• SUPPLIED INFORMATION:
__________________________________________________

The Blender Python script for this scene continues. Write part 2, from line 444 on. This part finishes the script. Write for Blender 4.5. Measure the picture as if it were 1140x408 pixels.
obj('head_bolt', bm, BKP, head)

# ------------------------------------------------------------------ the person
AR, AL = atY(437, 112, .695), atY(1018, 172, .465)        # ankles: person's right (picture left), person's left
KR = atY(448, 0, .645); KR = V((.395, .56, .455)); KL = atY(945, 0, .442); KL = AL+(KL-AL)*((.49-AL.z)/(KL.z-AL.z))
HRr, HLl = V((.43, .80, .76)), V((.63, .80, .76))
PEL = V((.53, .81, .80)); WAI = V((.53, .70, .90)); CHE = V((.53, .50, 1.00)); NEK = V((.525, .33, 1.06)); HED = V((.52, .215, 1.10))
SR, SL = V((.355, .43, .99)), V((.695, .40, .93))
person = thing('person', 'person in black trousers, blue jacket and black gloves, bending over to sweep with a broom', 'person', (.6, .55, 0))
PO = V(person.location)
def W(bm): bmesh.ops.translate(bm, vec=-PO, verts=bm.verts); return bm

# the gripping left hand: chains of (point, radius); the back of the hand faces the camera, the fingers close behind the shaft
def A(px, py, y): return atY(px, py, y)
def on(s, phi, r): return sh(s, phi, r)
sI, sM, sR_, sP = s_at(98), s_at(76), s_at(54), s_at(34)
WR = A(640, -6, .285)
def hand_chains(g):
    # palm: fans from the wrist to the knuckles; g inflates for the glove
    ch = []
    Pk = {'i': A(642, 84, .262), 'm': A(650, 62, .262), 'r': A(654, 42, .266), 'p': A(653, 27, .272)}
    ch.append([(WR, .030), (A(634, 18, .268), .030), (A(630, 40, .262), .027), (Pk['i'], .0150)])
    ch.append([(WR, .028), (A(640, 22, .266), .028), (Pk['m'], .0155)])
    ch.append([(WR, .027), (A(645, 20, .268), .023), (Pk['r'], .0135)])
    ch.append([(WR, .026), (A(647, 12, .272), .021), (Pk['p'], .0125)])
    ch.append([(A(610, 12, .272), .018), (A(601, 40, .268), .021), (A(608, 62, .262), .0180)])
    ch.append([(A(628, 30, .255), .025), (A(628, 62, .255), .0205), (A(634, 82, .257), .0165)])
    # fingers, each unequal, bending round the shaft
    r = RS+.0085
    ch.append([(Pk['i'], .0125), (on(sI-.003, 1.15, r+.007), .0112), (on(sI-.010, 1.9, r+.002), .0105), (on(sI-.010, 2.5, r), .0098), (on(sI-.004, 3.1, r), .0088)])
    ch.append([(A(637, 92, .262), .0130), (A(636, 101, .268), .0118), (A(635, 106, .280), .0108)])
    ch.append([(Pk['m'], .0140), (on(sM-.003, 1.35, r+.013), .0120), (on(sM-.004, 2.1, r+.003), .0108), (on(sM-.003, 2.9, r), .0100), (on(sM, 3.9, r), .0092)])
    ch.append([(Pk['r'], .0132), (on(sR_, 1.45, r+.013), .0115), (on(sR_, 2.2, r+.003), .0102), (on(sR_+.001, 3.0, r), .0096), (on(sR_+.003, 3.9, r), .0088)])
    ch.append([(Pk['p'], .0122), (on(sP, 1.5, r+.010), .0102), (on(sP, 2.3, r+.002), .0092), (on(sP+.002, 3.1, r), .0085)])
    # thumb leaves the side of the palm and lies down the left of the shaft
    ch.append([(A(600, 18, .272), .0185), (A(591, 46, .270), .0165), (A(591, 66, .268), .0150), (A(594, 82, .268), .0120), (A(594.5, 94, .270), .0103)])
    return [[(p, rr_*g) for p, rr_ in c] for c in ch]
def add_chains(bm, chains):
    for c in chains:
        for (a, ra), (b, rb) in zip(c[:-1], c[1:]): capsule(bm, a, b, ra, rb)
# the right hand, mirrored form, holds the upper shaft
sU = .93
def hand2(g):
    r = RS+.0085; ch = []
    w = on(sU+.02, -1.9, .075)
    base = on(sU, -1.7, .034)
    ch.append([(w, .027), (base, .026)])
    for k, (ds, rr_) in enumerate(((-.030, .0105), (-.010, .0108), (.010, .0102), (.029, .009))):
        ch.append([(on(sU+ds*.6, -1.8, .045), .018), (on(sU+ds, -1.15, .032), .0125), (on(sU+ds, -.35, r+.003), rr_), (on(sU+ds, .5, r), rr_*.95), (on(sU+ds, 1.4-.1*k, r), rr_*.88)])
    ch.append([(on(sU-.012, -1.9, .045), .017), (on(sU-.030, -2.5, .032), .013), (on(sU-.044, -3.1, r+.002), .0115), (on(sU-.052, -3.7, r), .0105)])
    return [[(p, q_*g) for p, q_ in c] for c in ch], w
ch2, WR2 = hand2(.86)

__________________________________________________

• WHAT IS BEING ASKED:
Verbatim output is expected for the lines from the start of the data to the line in which "obj('head_bolt', bm, BKP, head)" appears, both included.

• ANSWER IN FULL:
The Blender Python script for this scene continues. Write part 2, from line 444 on. This part finishes the script. Write for Blender 4.5. Measure the picture as if it were 1140x408 pixels.
obj('head_bolt', bm, BKP, head)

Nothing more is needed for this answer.